Another benefit to templates is that you can use them for multiple people in your organization. If you do run those tests and find something to be highly effective, you can then get everybody into that sweet spot of selling. This also creates brand cohesion, a collective strategy, and a unified voice within your department.
How many times do you follow up with your sales prospects currently? Once? Twice? Maybe three times? What if I said five times the charm? According to HubSpot, 80% of sales require five follow-ups. Starting to see how important those templates are now?
You can read more about follow up strategies here, but the most important part I want to highlight is that you are following up. And that you’re doing it more than once.
Related reading: 3 Lead follow up processes that will turn off your inbound leads
Using a CRM, like HubSpot, will make your life 1,000 times easier. If you use a CRM to create your CTAs, you can track them and A/B test them easily. The same is also true for your templates and your subject lines. These little time-savers add up quickly to allow you to work more efficiently.
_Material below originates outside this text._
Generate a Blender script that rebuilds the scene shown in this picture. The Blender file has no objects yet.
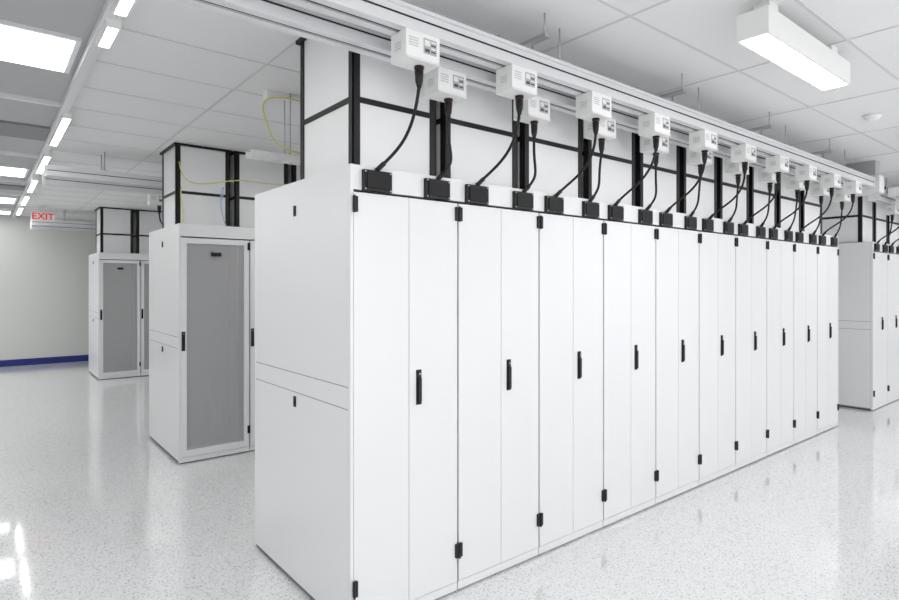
import bpy, math, random
from mathutils import Vector
random.seed(3)
S=bpy.context.scene

# ------------------------------------------------------------ materials
def mat(name,col,rough=.5,metal=0,emit=None,es=0,coat=0,spec=.5):
    m=bpy.data.materials.new(name); m.use_nodes=True
    b=m.node_tree.nodes['Principled BSDF']
    b.inputs['Base Color'].default_value=(*col,1)
    b.inputs['Roughness'].default_value=rough
    b.inputs['Metallic'].default_value=metal
    b.inputs['Coat Weight'].default_value=coat
    b.inputs['Specular IOR Level'].default_value=spec
    if emit:
        b.inputs['Emission Color'].default_value=(*emit,1)
        b.inputs['Emission Strength'].default_value=es
    return m
def powder(name,col,rough):
    m=mat(name,col,rough); nt=m.node_tree; b=nt.nodes['Principled BSDF']
    tc=nt.nodes.new('ShaderNodeTexCoord'); n=nt.nodes.new('ShaderNodeTexNoise')
    n.inputs['Scale'].default_value=900; n.inputs['Detail'].default_value=2
    bp=nt.nodes.new('ShaderNodeBump'); bp.inputs['Strength'].default_value=.04; bp.inputs['Distance'].default_value=.001
    nt.links.new(tc.outputs['Object'],n.inputs['Vector']); nt.links.new(n.outputs['Fac'],bp.inputs['Height'])
    nt.links.new(bp.outputs['Normal'],b.inputs['Normal'])
    return m
WHITE=powder('white_powder_coat',(.84,.845,.855),.28)
PANEL=powder('chimney_panel_white',(.93,.93,.935),.42)
BLACK=mat('black_frame',(.004,.004,.005),.5)
DARK=mat('dark_recess',(.008,.008,.009),.7)
GAP=mat('seam_grey',(.20,.20,.21),.7)
INNER=mat('cabinet_interior',(.30,.30,.305),.6)
STEEL=mat('galvanised_steel',(.55,.56,.57),.35,.8)
ALU=mat('painted_aluminium',(.78,.79,.80),.35,.12)
BOXW=mat('tap_box_white',(.90,.90,.89),.4)
CABLEG=mat('patch_lead_grey',(.50,.50,.50),.5)
LABEL=mat('label_grey',(.46,.47,.48),.6)
PRINT=mat('label_print',(.08,.08,.09),.6)
ORANGE=mat('connector_collar',(.10,.02,.01),.5)
YELLOW=mat('fibre_yellow',(.80,.79,.25),.5)
LBLUE=mat('cable_pale_blue',(.45,.62,.8),.5)
RED=mat('exit_red',(.75,.02,.03),.5,emit=(1,.03,.04),es=.12)
SIGNW=mat('sign_white',(.85,.85,.83),.5)
LAMP=mat('lamp_diffuser',(.9,.9,.9),.5,emit=(1,.995,.98),es=11)
LAMP2=mat('troffer_diffuser',(.9,.9,.9),.5,emit=(.97,.99,1),es=2.2)
BLUE=mat('baseboard_blue',(.010,.025,.20),.45)
WALL=mat('wall_paint',(.72,.725,.70),.8)
TBAR=mat('ceiling_tbar',(.70,.70,.70),.6)
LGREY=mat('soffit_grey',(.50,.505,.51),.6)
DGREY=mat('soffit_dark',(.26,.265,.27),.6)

CEIL=mat('ceiling_tile',(.8,.8,.8),.85)
nt=CEIL.node_tree;b=nt.nodes['Principled BSDF']
tc=nt.nodes.new('ShaderNodeTexCoord');n=nt.nodes.new('ShaderNodeTexNoise');n.inputs['Scale'].default_value=120
r=nt.nodes.new('ShaderNodeValToRGB');r.color_ramp.elements[0].color=(.83,.83,.83,1);r.color_ramp.elements[1].color=(.90,.90,.90,1)
nt.links.new(tc.outputs['Object'],n.inputs['Vector']);nt.links.new(n.outputs['Fac'],r.inputs['Fac']);nt.links.new(r.outputs['Color'],b.inputs['Base Color'])

# terrazzo floor
FLOOR=mat('terrazzo_epoxy',(.8,.8,.8),.10,coat=.5)
nt=FLOOR.node_tree;b=nt.nodes['Principled BSDF'];b.inputs['Coat Roughness'].default_value=.03
tc=nt.nodes.new('ShaderNodeTexCoord')
v=nt.nodes.new('ShaderNodeTexVoronoi');v.inputs['Scale'].default_value=170
n=nt.nodes.new('ShaderNodeTexNoise');n.inputs['Scale'].default_value=240;n.inputs['Detail'].default_value=2
r1=nt.nodes.new('ShaderNodeValToRGB')
e=r1.color_ramp.elements;e[0].position=0;e[0].color=(.40,.40,.41,1);e[1].position=.24;e[1].color=(.92,.92,.92,1)
x=e.new(.12);x.color=(.70,.70,.71,1)
r2=nt.nodes.new('ShaderNodeValToRGB');e=r2.color_ramp.elements;e[0].position=.34;e[0].color=(.80,.80,.81,1);e[1].position=.46;e[1].color=(1,1,1,1)
mx=nt.nodes.new('ShaderNodeMixRGB');mx.blend_type='MULTIPLY';mx.inputs[0].default_value=1
sep=nt.nodes.new('ShaderNodeSeparateColor')
nt.links.new(tc.outputs['Object'],v.inputs['Vector']);nt.links.new(tc.outputs['Object'],n.inputs['Vector'])
nt.links.new(v.outputs['Color'],sep.inputs['Color']);nt.links.new(sep.outputs['Red'],r1.inputs['Fac'])
nt.links.new(n.outputs['Fac'],r2.inputs['Fac'])
nt.links.new(r1.outputs['Color'],mx.inputs[1]);nt.links.new(r2.outputs['Color'],mx.inputs[2])
nt.links.new(mx.outputs['Color'],b.inputs['Base Color'])

# perforated mesh door : real see-through holes
PERF=mat('perforated_steel',(.50,.50,.505),.5)
nt=PERF.node_tree;b=nt.nodes['Principled BSDF']
tc=nt.nodes.new('ShaderNodeTexCoord');v=nt.nodes.new('ShaderNodeTexVoronoi');v.inputs['Scale'].default_value=140;v.inputs['Randomness'].default_value=0
mp=nt.nodes.new('ShaderNodeMapping');mp.inputs['Rotation'].default_value=(0,math.radians(45),0);mp.inputs['Location'].default_value=(0,.36/140,0)
r=nt.nodes.new('ShaderNodeValToRGB');e=r.color_ramp.elements;e[0].position=.25;e[0].color=(0,0,0,1);e[1].position=.28;e[1].color=(1,1,1,1)
tr=nt.nodes.new('ShaderNodeBsdfTransparent');ms=nt.nodes.new('ShaderNodeMixShader')
out=nt.nodes['Material Output']
v.voronoi_dimensions='2D'
sx=nt.nodes.new('ShaderNodeSeparateXYZ');cx_=nt.nodes.new('ShaderNodeCombineXYZ')
nt.links.new(tc.outputs['Object'],mp.inputs['Vector']);nt.links.new(mp.outputs['Vector'],sx.inputs[0])
nt.links.new(sx.outputs['X'],cx_.inputs['X']);nt.links.new(sx.outputs['Z'],cx_.inputs['Y'])
nt.links.new(cx_.outputs[0],v.inputs['Vector']);nt.links.new(v.outputs['Distance'],r.inputs['Fac'])
nt.links.new(r.outputs['Color'],ms.inputs['Fac']);nt.links.new(tr.outputs[0],ms.inputs[1]);nt.links.new(b.outputs[0],ms.inputs[2]);nt.links.new(ms.outputs[0],out.inputs['Surface'])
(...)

A CRM will also give you the ability to automate your email sends and follow-ups using those templates we just talked about. Once an email is sent, you can designate follow-ups to occur based on timing, user actions, or even user inactions. Doing so increases your win rates and reduces your workload. Find out if the HubSpot CRM is right for you here.
Even if you’re not testing or automating your emails, a CRM is still beneficial because it helps you keep track of your contacts and interactions. You can assign contacts to a company, easily monitor when or if you follow-ups with somebody, and categorize your efforts into deal stages such as won, lost, bad timing, etc. to keep your efforts organized.
Writing B2B sales emails really boils down to one thing: providing value. The meat of your email should be helpful, specific to your persona, and direct focus to one particular call-to-action. Your subject line should be catchy and your content personalized. Using a CRM aids in tracking and creates efficiencies, such as automation, that will generate more success.